Items

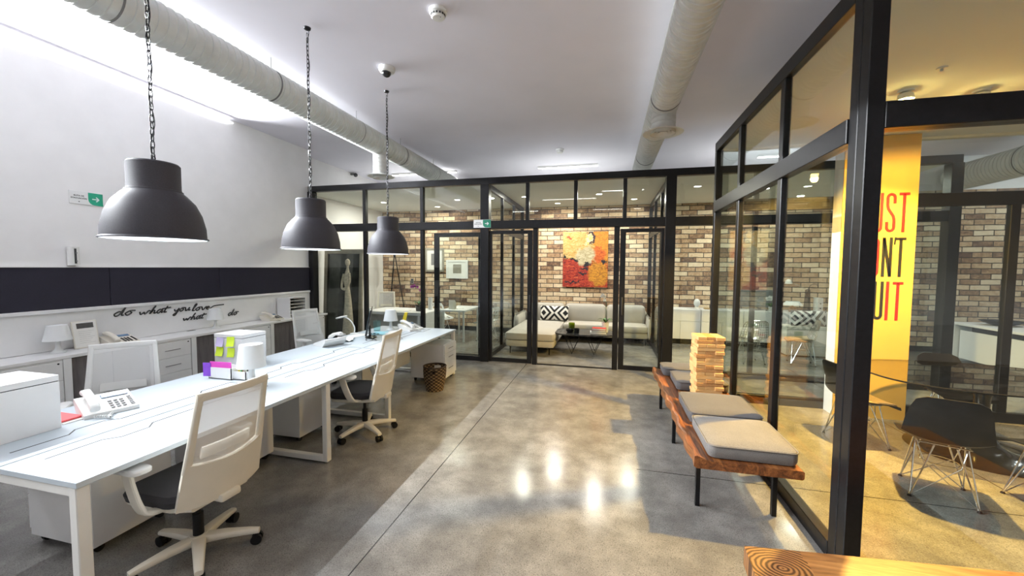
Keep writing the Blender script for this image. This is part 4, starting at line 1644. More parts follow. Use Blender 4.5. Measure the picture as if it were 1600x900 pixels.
# slab with a raised live edge on the corridor side
g = MB()
rings = []
for i in range(26):
    y = by0 + (by1 - by0) * i / 25 - oy
    e = .010 * sin(i * 1.9) + .007 * sin(i * .7 + 1)
    a, b = bx0 - ox, bx1 - ox
    rings.append([(a + e, y, zs + .012), (a + .02 + e, y, zs - .0), (b - .01, y, zs), (b, y, zs + .01), (b, y, zs + .052), (b - .012, y, zs + .060), (a + .11, y, zs + .060), (a + .085 + e, y, zs + .066), (a + .02 + e, y, zs + .088), (a + .004 + e, y, zs + .082)])
g.loft(rings)
g.build('seat_slab', M_benchwood, t, ang=28)
for y in (3.06, 4.12, 5.10):
    MB().box(.66 - ox, 1.21 - ox, y - oy - .02, y - oy + .02, zs - .035, zs - .0005, .002, 1).build('cross_bar', M_frame, t, smooth=False)
    for x in (.675, 1.175):
        MB().box(x - ox - .016, x - ox + .016, y - oy - .016, y - oy + .016, 0, zs - .03, .002, 1).build('leg', M_frame, t, smooth=False)


def seat_cushion(label, x, y, mat, w=.56, d=.60, h=.105, rz=0.0):
    m = MB()
    rings = []
    for z, e in ((0, -.03), (.006, -.008), (.03, 0), (h - .03, 0), (h - .010, -.006), (h, -.028), (h + .006, -.12)):
        rings.append([(px, py, z) for px, py in rrect(w + 2 * e, d + 2 * e, .05, 5)])
    m.loft(rings)
    o = m.build('seat_pad', mat)
    t = thing('seat_cushion', label, 'cushion', (x, y, zs + .061), rz, 'square cushions on the bench')
    o.parent = t
    MB().tube([(px, py, h - .014) for px, py in rrect(w + .002, d + .002, .05, 5)], .0045, 6, closed=True).build('piping', mat, t)
    return t


seat_cushion('grey square cushion, coloured lighter for the warm light, at the near end of the bench', .985, 3.20, M_greycush_lit, .56, .585)
seat_cushion('grey cushion on the bench in front of the wooden block tower', .985, 3.83, M_greycush)
seat_cushion('grey cushion on the bench just behind the wooden block tower', 1.01, 4.72, M_greycush, .52, .50)
seat_cushion('grey cushion at the far end of the bench', .965, 5.20, M_greycush, .56, .34)

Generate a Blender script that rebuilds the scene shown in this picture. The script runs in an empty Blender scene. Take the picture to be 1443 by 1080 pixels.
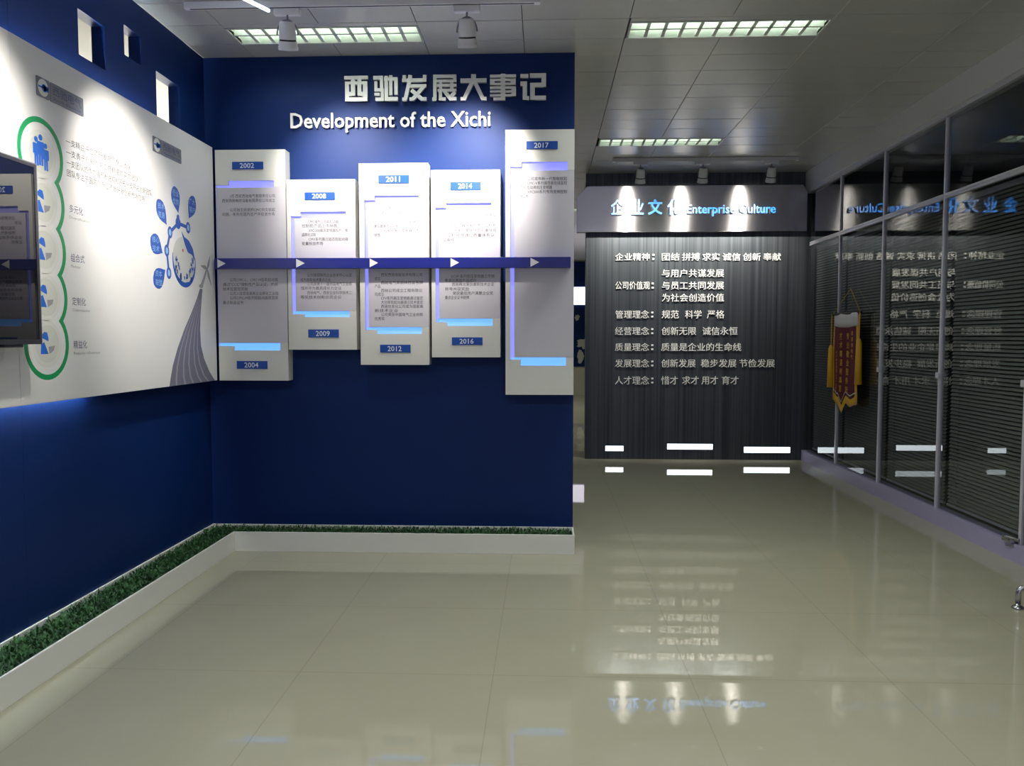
import bpy, math, random
from mathutils import Vector, Matrix
R = math.radians
random.seed(7)
SC = bpy.context.scene
COL = SC.collection

# ------------------------------------------------------------------ camera, world, exposure
F, YAW, PITCH, CZ = 1123.0, 0.0411, -0.0572, 1.45          # focal length in px of the 1443 wide frame, eye height
cam = bpy.data.cameras.new('camera')
cam.sensor_width = 36.0
cam.lens = 36.0 * F / 1443.0
cam.clip_start = 0.05
cam_o = bpy.data.objects.new('camera', cam)
COL.objects.link(cam_o)
cam_o.location = (0, 0, CZ)
cam_o.rotation_euler = (math.pi / 2 + PITCH, 0, YAW)
SC.camera = cam_o

w = bpy.data.worlds.new('world')
SC.world = w
w.use_nodes = True
w.node_tree.nodes['Background'].inputs[0].default_value = (0.6, 0.7, 1.0, 1)
w.node_tree.nodes['Background'].inputs[1].default_value = 0.0

SC.view_settings.view_transform = 'Standard'
SC.view_settings.look = 'None'
SC.view_settings.gamma = 1
SC.view_settings.use_curve_mapping = False
SC.view_settings.exposure = 0.0
SC.cycles.use_denoising = True
SC.cycles.max_bounces = 10
SC.cycles.diffuse_bounces = 5
SC.cycles.glossy_bounces = 6
SC.cycles.transparent_max_bounces = 16
SC.cycles.sample_clamp_indirect = 6
SC.cycles.caustics_reflective = False
SC.cycles.caustics_refractive = False

# room measures (metres)
XL, YB, H, XE = -2.345, 5.49, 3.363, 0.197      # left wall, blue partition, ceiling, partition end
YF, XF = 9.49, 3.017                            # dark feature wall, bulkhead face
PXN = -2.25                                     # face of the boards on the left wall
YC = 5.39                                       # face of the timeline cards

def tube_light(name, loc, sx, sy, power, color=(0.94, 1.0, 0.92), spread=135):
    l = bpy.data.lights.new(name, 'AREA')
    l.shape = 'RECTANGLE'; l.size = sx; l.size_y = sy
    l.energy = power; l.color = color; l.spread = R(spread)
    o = bpy.data.objects.new(name, l); COL.objects.link(o)
    o.location = loc
    return o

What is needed
Nothing in the entries above should change when they are printed again, except that the pictures are dropped.

Response
Keep writing the Blender script for this image. This is part 4, starting at line 1644. More parts follow. Use Blender 4.5. Measure the picture as if it were 1600x900 pixels.
# slab with a raised live edge on the corridor side
g = MB()
rings = []
for i in range(26):
    y = by0 + (by1 - by0) * i / 25 - oy
    e = .010 * sin(i * 1.9) + .007 * sin(i * .7 + 1)
    a, b = bx0 - ox, bx1 - ox
    rings.append([(a + e, y, zs + .012), (a + .02 + e, y, zs - .0), (b - .01, y, zs), (b, y, zs + .01), (b, y, zs + .052), (b - .012, y, zs + .060), (a + .11, y, zs + .060), (a + .085 + e, y, zs + .066), (a + .02 + e, y, zs + .088), (a + .004 + e, y, zs + .082)])
g.loft(rings)
g.build('seat_slab', M_benchwood, t, ang=28)
for y in (3.06, 4.12, 5.10):
    MB().box(.66 - ox, 1.21 - ox, y - oy - .02, y - oy + .02, zs - .035, zs - .0005, .002, 1).build('cross_bar', M_frame, t, smooth=False)
    for x in (.675, 1.175):
        MB().box(x - ox - .016, x - ox + .016, y - oy - .016, y - oy + .016, 0, zs - .03, .002, 1).build('leg', M_frame, t, smooth=False)


def seat_cushion(label, x, y, mat, w=.56, d=.60, h=.105, rz=0.0):
    m = MB()
    rings = []
    for z, e in ((0, -.03), (.006, -.008), (.03, 0), (h - .03, 0), (h - .010, -.006), (h, -.028), (h + .006, -.12)):
        rings.append([(px, py, z) for px, py in rrect(w + 2 * e, d + 2 * e, .05, 5)])
    m.loft(rings)
    o = m.build('seat_pad', mat)
    t = thing('seat_cushion', label, 'cushion', (x, y, zs + .061), rz, 'square cushions on the bench')
    o.parent = t
    MB().tube([(px, py, h - .014) for px, py in rrect(w + .002, d + .002, .05, 5)], .0045, 6, closed=True).build('piping', mat, t)
    return t


seat_cushion('grey square cushion, coloured lighter for the warm light, at the near end of the bench', .985, 3.20, M_greycush_lit, .56, .585)
seat_cushion('grey cushion on the bench in front of the wooden block tower', .985, 3.83, M_greycush)
seat_cushion('grey cushion on the bench just behind the wooden block tower', 1.01, 4.72, M_greycush, .52, .50)
seat_cushion('grey cushion at the far end of the bench', .965, 5.20, M_greycush, .56, .34)

Generate a Blender script that rebuilds the scene shown in this picture. The script runs in an empty Blender scene. Take the picture to be 1443 by 1080 pixels.
import bpy, math, random
from mathutils import Vector, Matrix
R = math.radians
random.seed(7)
SC = bpy.context.scene
COL = SC.collection

# ------------------------------------------------------------------ camera, world, exposure
F, YAW, PITCH, CZ = 1123.0, 0.0411, -0.0572, 1.45          # focal length in px of the 1443 wide frame, eye height
cam = bpy.data.cameras.new('camera')
cam.sensor_width = 36.0
cam.lens = 36.0 * F / 1443.0
cam.clip_start = 0.05
cam_o = bpy.data.objects.new('camera', cam)
COL.objects.link(cam_o)
cam_o.location = (0, 0, CZ)
cam_o.rotation_euler = (math.pi / 2 + PITCH, 0, YAW)
SC.camera = cam_o

w = bpy.data.worlds.new('world')
SC.world = w
w.use_nodes = True
w.node_tree.nodes['Background'].inputs[0].default_value = (0.6, 0.7, 1.0, 1)
w.node_tree.nodes['Background'].inputs[1].default_value = 0.0

SC.view_settings.view_transform = 'Standard'
SC.view_settings.look = 'None'
SC.view_settings.gamma = 1
SC.view_settings.use_curve_mapping = False
SC.view_settings.exposure = 0.0
SC.cycles.use_denoising = True
SC.cycles.max_bounces = 10
SC.cycles.diffuse_bounces = 5
SC.cycles.glossy_bounces = 6
SC.cycles.transparent_max_bounces = 16
SC.cycles.sample_clamp_indirect = 6
SC.cycles.caustics_reflective = False
SC.cycles.caustics_refractive = False

# room measures (metres)
XL, YB, H, XE = -2.345, 5.49, 3.363, 0.197      # left wall, blue partition, ceiling, partition end
YF, XF = 9.49, 3.017                            # dark feature wall, bulkhead face
PXN = -2.25                                     # face of the boards on the left wall
YC = 5.39                                       # face of the timeline cards

def tube_light(name, loc, sx, sy, power, color=(0.94, 1.0, 0.92), spread=135):
    l = bpy.data.lights.new(name, 'AREA')
    l.shape = 'RECTANGLE'; l.size = sx; l.size_y = sy
    l.energy = power; l.color = color; l.spread = R(spread)
    o = bpy.data.objects.new(name, l); COL.objects.link(o)
    o.location = loc
    return o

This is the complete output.